What becomes quickly evident in Buckley’s company, even in the dry confines of a London hotel, is that she is quite the poet — one who now happens to be in the thick of the awards race.
O’Farrell’s story proceeds from a single historical fact — that William Shakespeare wrote Hamlet shortly after the death of his young son Hamnet — to imagine the personal life denied us by surprisingly scant record for one so famous. The focus is not actually on the playwright but his wife Agnes, played by Buckley, an intuitive force of nature who is formative in her husband’s journey towards the theatre, just as the boy’s death is the seed of his most famous play.
Shakespeare had proved key to Buckley’s creative pivot when she was still a teen. “He was instrumental to me recognising myself as an actress, and not as a musician or a musical theatre performer,” she explains. “When I first moved over to London [from Ireland], I thought I’d just do musicals, because I’d grown up around music. And then a producer asked me if I would like to do a four-week Shakespeare course at RADA [Royal Academy of Dramatic Art]. I’d always been intimidated by him at school. I was like, ‘I don’t know. This is gobbledygook to me.’ And then I did the course, and it blew my mind. The Winter’s Tale was the first play I did. I was playing Paulina, and it was like an earthquake inside me.”

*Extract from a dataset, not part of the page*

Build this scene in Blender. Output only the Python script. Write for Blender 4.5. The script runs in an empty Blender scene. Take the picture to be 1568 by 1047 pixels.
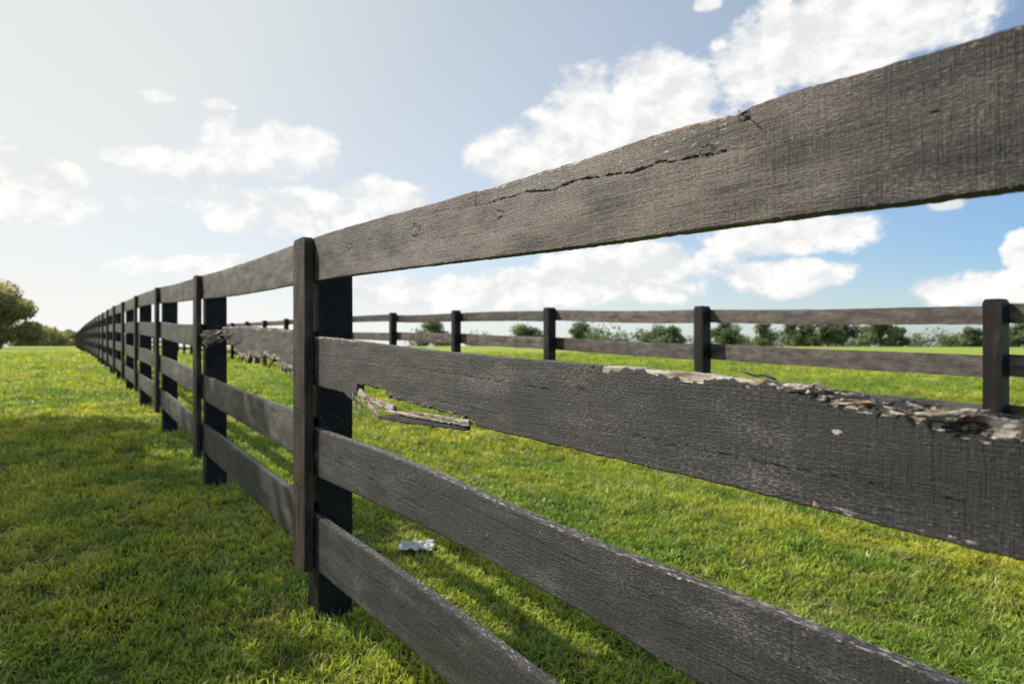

Buckley was then 18, since when she has played Perdita, in the same play, opposite Kenneth Branagh, and Juliet opposite Josh O’Connor’s Romeo, among others. Now she discovers Shakespeare the man, in the form of Paul Mescal, alongside Emily Watson as her mother-in-law. “She’s always been a lighthouse for me,” says Buckley of Watson. “Seeing her in Breaking The Waves, I thought, ‘I want to do that, whatever she’s doing’, which is being raw and human and alive and present.”
Film alchemy
Buckley calls Zhao, who won best picture and director Oscars in 2021 for Nomadland, and is Oscar-nominated again for Hamnet, “an alchemist, who wants the energy to cook to the most potent vibration. That’s when magic happens on film.” It could be said the magic started immediately, with Mescal: after a chemistry test, their second meeting was in a tantric workshop, led by the director herself. “She wanted us to work somatically, in our bodies,” laughs Buckley. “Sure, we’re embarrassed for the first five seconds but then you’re just in it together, who cares, we’ll go wherever we need to go.

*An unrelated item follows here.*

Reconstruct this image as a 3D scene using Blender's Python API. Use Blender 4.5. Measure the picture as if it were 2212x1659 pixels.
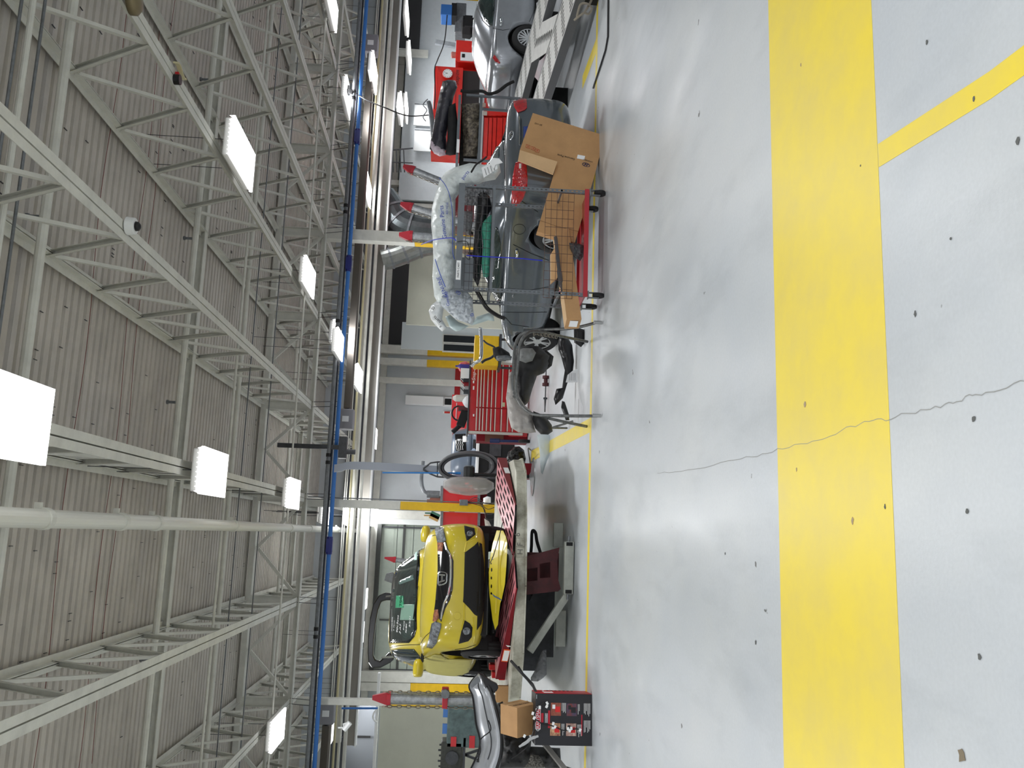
import bpy, bmesh, math, random
from math import sin, cos, pi, radians as R_, hypot
from mathutils import Vector as V, Matrix as M, geometry as G
from mathutils.bvhtree import BVHTree
random.seed(7)
S = bpy.context.scene
for o in list(bpy.data.objects): bpy.data.objects.remove(o)
# ---------------------------------------------------------------- camera
YAW, PITCH, ROLL, FPX, CAMH = 0.174630, 0.0651858, 0.0448169, 1865.28, 1.6
_f = V((sin(YAW)*cos(PITCH), cos(YAW)*cos(PITCH), -sin(PITCH)))
_r0 = V((cos(YAW), -sin(YAW), 0)); _u0 = _r0.cross(_f)
_r = cos(ROLL)*_r0 + sin(ROLL)*_u0; _d = -(-sin(ROLL)*_r0 + cos(ROLL)*_u0)
cd = bpy.data.cameras.new('camera'); cam = bpy.data.objects.new('camera', cd); S.collection.objects.link(cam)
cam.matrix_world = M(((_d.x, _r.x, -_f.x, 0), (_d.y, _r.y, -_f.y, 0), (_d.z, _r.z, -_f.z, CAMH), (0, 0, 0, 1)))
cd.sensor_width = 36; cd.lens = FPX/2212*36; cd.clip_end = 200
S.camera = cam
# ---------------------------------------------------------------- world, view
w = bpy.data.worlds.new('world'); S.world = w; w.use_nodes = True
w.node_tree.nodes['Background'].inputs[0].default_value = (.93, .96, 1, 1)
w.node_tree.nodes['Background'].inputs[1].default_value = .55
S.view_settings.view_transform = 'Standard'; S.view_settings.look = 'None'
S.view_settings.gamma = 1; S.view_settings.exposure = 0.0; S.view_settings.use_curve_mapping = False
LAMP_W = 36.0      # watts of each high-bay lamp
GLOW = 2.2
# ---------------------------------------------------------------- helpers
COL = S.collection
def W(x, y, Y=None, Z=None, X=None):
    """point of the hall seen at photograph pixel (x, y) at a real depth, height or side distance"""
    u, v = 1659-y, x
    q = _r*((u-829.5)/FPX) + _d*((v-1106)/FPX) + _f
    t = Y/q.y if Y is not None else ((Z-CAMH)/q.z if Z is not None else X/q.x)
    return V((q.x*t, q.y*t, CAMH+q.z*t))
def srgb(c):
    return tuple(((x/255)/12.92 if x/255 <= .04045 else ((x/255+.055)/1.055)**2.4) for x in c)
_m = {}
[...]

“I worked so differently on this,” she continues, referencing her journal, prompted by dreams and full of writing, pictures, pieces of music. “I dream quite a lot anyway, but they were coming thick and fast. And suddenly, I had an abstract tapestry for each scene, which helped me to let go… I was just coaxing the fire of my unconscious.”

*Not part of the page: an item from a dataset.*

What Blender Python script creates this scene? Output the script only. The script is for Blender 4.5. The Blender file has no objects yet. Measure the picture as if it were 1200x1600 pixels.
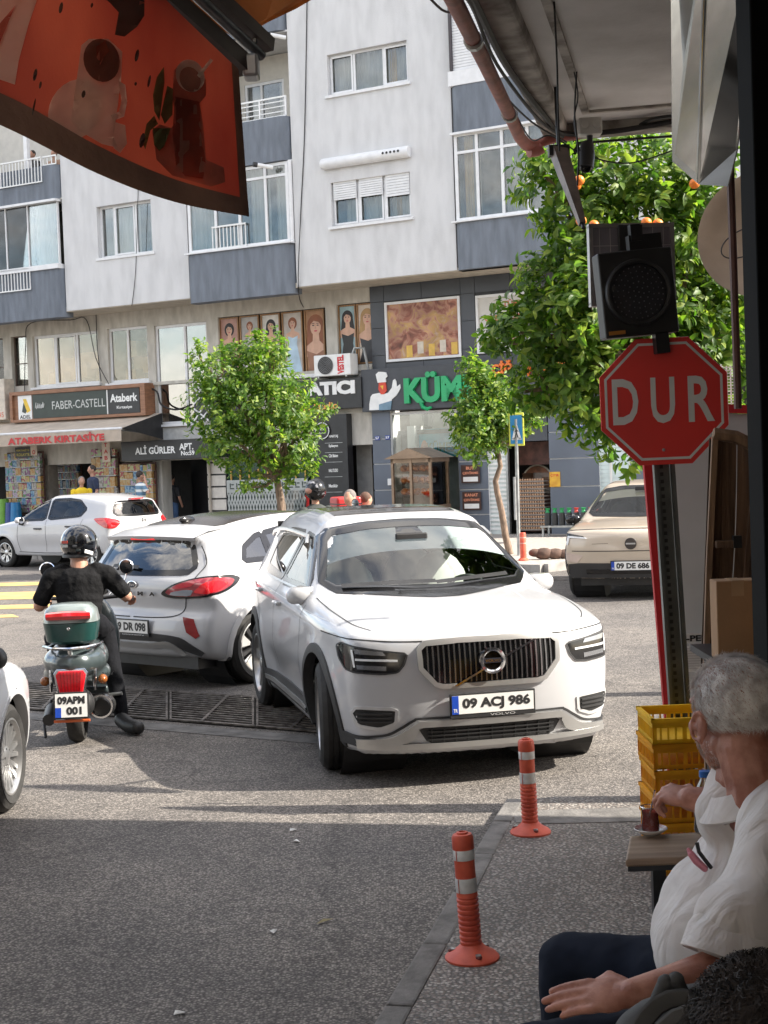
import bpy,bmesh,math,random
import numpy as np
from mathutils import Vector,Matrix
from mathutils.bvhtree import BVHTree
from mathutils.geometry import delaunay_2d_cdt
random.seed(7)
RAD=math.radians
PI=math.pi
scn=bpy.context.scene
COL=scn.collection
#camera
F_PX,CX,CY=2350.0,600.0,800.0
CAM_H=2.03
PITCH=-math.atan(88/2350.0)
ROLL=math.atan(0.037)
Fw=Vector((0,math.cos(PITCH),math.sin(PITCH)))
Up0=Vector((0,-math.sin(PITCH),math.cos(PITCH)))
Rt=Vector((1,0,0))*math.cos(ROLL)-Up0*math.sin(ROLL)
Up=Up0*math.cos(ROLL)+Vector((1,0,0))*math.sin(ROLL)
CAM=Vector((0,0,CAM_H))
cd=bpy.data.cameras.new('camera')
cam=bpy.data.objects.new('camera',cd);COL.objects.link(cam)
cam.matrix_world=Matrix(((Rt.x,Up.x,-Fw.x,CAM.x),(Rt.y,Up.y,-Fw.y,CAM.y),(Rt.z,Up.z,-Fw.z,CAM.z),(0,0,0,1)))
cd.sensor_fit='VERTICAL';cd.sensor_height=36.0;cd.sensor_width=27.0
cd.lens=36.0*F_PX/1600.0
cd.clip_start=0.1;cd.clip_end=3000
scn.camera=cam
#sky, sun, exposure
SUN_EL,SUN_AZ=RAD(38),RAD(97)
sd=Vector((math.sin(SUN_AZ)*math.cos(SUN_EL),math.cos(SUN_AZ)*math.cos(SUN_EL),math.sin(SUN_EL)))
w=bpy.data.worlds.new('World');scn.world=w;w.use_nodes=True
nt=w.node_tree;nt.nodes.clear()
o_=nt.nodes.new('ShaderNodeOutputWorld');bg=nt.nodes.new('ShaderNodeBackground')
sk=nt.nodes.new('ShaderNodeTexSky');sk.sky_type='NISHITA';sk.sun_disc=False
sk.sun_elevation=SUN_EL;sk.sun_rotation=SUN_AZ
sk.air_density=1.0;sk.dust_density=1.6;sk.ozone_density=1.0
tc=nt.nodes.new('ShaderNodeTexCoord');mp=nt.nodes.new('ShaderNodeMapping');mp.inputs['Scale'].default_value=(1,1,2.6)
nz=nt.nodes.new('ShaderNodeTexNoise');nz.inputs['Scale'].default_value=2.3;nz.inputs['Detail'].default_value=9;nz.inputs['Roughness'].default_value=.62
cr=nt.nodes.new('ShaderNodeValToRGB');cr.color_ramp.elements[0].position=.44;cr.color_ramp.elements[1].position=.64
mx=nt.nodes.new('ShaderNodeMixRGB');mx.inputs[2].default_value=(9.0,8.5,7.9,1)
nt.links.new(tc.outputs['Generated'],mp.inputs[0]);nt.links.new(mp.outputs[0],nz.inputs['Vector'])
nt.links.new(nz.outputs[0],cr.inputs[0]);nt.links.new(cr.outputs[0],mx.inputs[0])
nt.links.new(sk.outputs[0],mx.inputs[1]);nt.links.new(mx.outputs[0],bg.inputs[0])
bg.inputs[1].default_value=0.15
nt.links.new(bg.outputs[0],o_.inputs[0])
sl=bpy.data.lights.new('sun','SUN');sl.energy=5.0;sl.angle=RAD(0.5);sl.color=(1.0,0.93,0.82)
so=bpy.data.objects.new('sun',sl);COL.objects.link(so)
so.rotation_euler=sd.to_track_quat('Z','Y').to_euler()
scn.view_settings.view_transform='Standard';scn.view_settings.look='None'
scn.view_settings.gamma=1.0;scn.view_settings.use_curve_mapping=False
scn.view_settings.exposure=1.25
#pixel rays (layout measurements taken from the photograph)
def ray(px,py):
 return(Fw+Rt*((px-CX)/F_PX)-Up*((py-CY)/F_PX)).normalized()
def at(px,py,Y):
 d=ray(px,py);return CAM+d*(Y/d.y)
def ground(px,py,z=0.0):
 d=ray(px,py);return CAM+d*((z-CAM_H)/d.z)
FA=RAD(-30)
FO=Vector((0,34.9,0))
FM=Matrix.Translation(FO)@Matrix.Rotation(FA,4,'Z')
FI=FM.inverted()
def uz(px,py,v=0.0):
 o=FI@CAM;d=FI.to_3x3()@ray(px,py)
 t=(v-o.y)/d.y;p=o+d*t
 return p.x,p.z
#materials
MATS={}
def _nodes(name):
 m=bpy.data.materials.new(name);m.use_nodes=True
 n=m.node_tree.nodes;n.clear()
 out=n.new('ShaderNodeOutputMaterial');b=n.new('ShaderNodeBsdfPrincipled')
 m.node_tree.links.new(b.outputs[0],out.inputs[0])
 return m,n,m.node_tree.links,b,out
def mat(name,col,rough=.6,metal=0.0,var=.12,scale=6.0,bump=0.0,bscale=60.0,emit=0.0,spec=.5,col2=None,coat=0.0,streak=None,sheen=0.0,sss=0.0,trans=0.0,backdark=False,detail=5,bdist=.01,edge=(.35,.65)):
 if name in MATS:return MATS[name]
 m,n,L,b,out=_nodes(name)
 t=n.new('ShaderNodeTexCoord');mpn=n.new('ShaderNodeMapping')
 L.new(t.outputs['Object'],mpn.inputs[0])
 if streak:mpn.inputs['Scale'].default_value=streak
 z=n.new('ShaderNodeTexNoise');z.inputs['Scale'].default_value=scale;z.inputs['Detail'].default_value=detail
 L.new(mpn.outputs[0],z.inputs['Vector'])
 r=n.new('ShaderNodeValToRGB');r.color_ramp.elements[0].position=edge[0];r.color_ramp.elements[1].position=edge[1]
 c=list(col)[:3]
 lo=[max(0,x*(1-var))for x in c];hi=[min(1,x*(1+var))for x in c]if col2 is None else list(col2)[:3]
 r.color_ramp.elements[0].color=(*lo,1);r.color_ramp.elements[1].color=(*hi,1)
 L.new(z.outputs[0],r.inputs[0])
 base=r.outputs[0]
 if backdark:
  g=n.new('ShaderNodeNewGeometry');q=n.new('ShaderNodeMixRGB');q.inputs[2].default_value=(.03,.03,.032,1)
  L.new(g.outputs['Backfacing'],q.inputs[0]);L.new(base,q.inputs[1]);base=q.outputs[0]
 L.new(base,b.inputs['Base Color'])
 b.inputs['Roughness'].default_value=rough;b.inputs['Metallic'].default_value=metal
 b.inputs['Specular IOR Level'].default_value=spec
 if coat:b.inputs['Coat Weight'].default_value=coat;b.inputs['Coat Roughness'].default_value=.04
 if sheen:b.inputs['Sheen Weight'].default_value=sheen
 if sss:
  b.inputs['Subsurface Weight'].default_value=sss;b.inputs['Subsurface Radius'].default_value=(.012,.005,.003);b.inputs['Subsurface Scale'].default_value=1
 if emit:L.new(base,b.inputs['Emission Color']);b.inputs['Emission Strength'].default_value=emit
 if bump:
  z2=n.new('ShaderNodeTexNoise');z2.inputs['Scale'].default_value=bscale;z2.inputs['Detail'].default_value=4
  L.new(mpn.outputs[0],z2.inputs['Vector'])
  bp=n.new('ShaderNodeBump');bp.inputs['Strength'].default_value=bump;bp.inputs['Distance'].default_value=bdist
  L.new(z2.outputs[0],bp.inputs['Height']);L.new(bp.outputs[0],b.inputs['Normal'])
 if trans:
  tr=n.new('ShaderNodeBsdfTranslucent');L.new(base,tr.inputs[0]);ms=n.new('ShaderNodeMixShader');ms.inputs[0].default_value=trans
  L.new(b.outputs[0],ms.inputs[1]);L.new(tr.outputs[0],ms.inputs[2]);L.new(ms.outputs[0],out.inputs[0])
 MATS[name]=m
 return m
def glass(name,tint=(.6,.7,.7),ior=1.5,boost=.06,rough=0.0):
 if name in MATS:return MATS[name]
 m,n,L,b,out=_nodes(name);n.remove(b)
 tr=n.new('ShaderNodeBsdfTransparent');tr.inputs[0].default_value=(*tint,1)
 gl=n.new('ShaderNodeBsdfGlossy');gl.inputs['Roughness'].default_value=rough
 gl.inputs[0].default_value=(1,1,1,1)
 fr=n.new('ShaderNodeFresnel');fr.inputs[0].default_value=ior
 ad=n.new('ShaderNodeMath');ad.operation='ADD';ad.inputs[1].default_value=boost;ad.use_clamp=True
 tcn=n.new('ShaderNodeTexCoord');z=n.new('ShaderNodeTexNoise');z.inputs['Scale'].default_value=3.0
 mu=n.new('ShaderNodeMath');mu.operation='MULTIPLY_ADD';mu.inputs[1].default_value=.06;
 L.new(tcn.outputs['Object'],z.inputs['Vector']);L.new(z.outputs[0],mu.inputs[0]);L.new(fr.outputs[0],mu.inputs[2])
 L.new(mu.outputs[0],ad.inputs[0])
 ms=n.new('ShaderNodeMixShader');L.new(ad.outputs[0],ms.inputs[0]);L.new(tr.outputs[0],ms.inputs[1]);L.new(gl.outputs[0],ms.inputs[2])
 L.new(ms.outputs[0],out.inputs[0]);MATS[name]=m
 return m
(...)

A case in point would be Agnes’s heartbreaking howl of anguish on the death of her son. “I didn’t know I was going to do that. Chloé didn’t know. That just happened. In that moment, that is the howl of an ancient grief, of other mothers that have lost their children.”
The experience of playing Agnes became strongly personal for her. “I have learned so much about what it is to be a woman through the women I’ve played,” she says. “And this woman cracked tenderness into me, to the point where I’ve become a mother. You know, I got pregnant a week after this film finished… I’m going to cry now.”
Some of Buckley’s best work is with women directors, including Maggie Gyllenhaal (The Lost Daughter) and Sarah Polley (Women Talking). Is she looking for them, or they her? “We’re looking for each other,” she replies. “These are incredible directors who happen to be women. And the kind of collaboration and the questions we’re asking of each other is for a new language to come through, something that is undeniably feminine.
“Hollywood is a very masculine place. The stories are masculine,” she continues. “Maggie and Chloé and Sarah are so curious about all of what it is to be a woman, in relation to men and the world. It’s not about being divisive. There’s more to us, and this language is so interesting, it’s going to wake you up.”
Buckley has just partnered with Gyllenhaal again, in Warner Bros’ The Bride!, the seeming antithesis of Guillermo del Toro’s more traditional Frankenstein. “It’s Bonnie And Clyde. It’s Sid & Nancy. It’s Wild At Heart. It’s punk, it’s provocative, it’s wild. Don’t have any expectations,” she enthuses. And working with her fellow monster Christian Bale? “Amazing. I mean, he’s a force, a giant. We just got on that rollercoaster together and went.”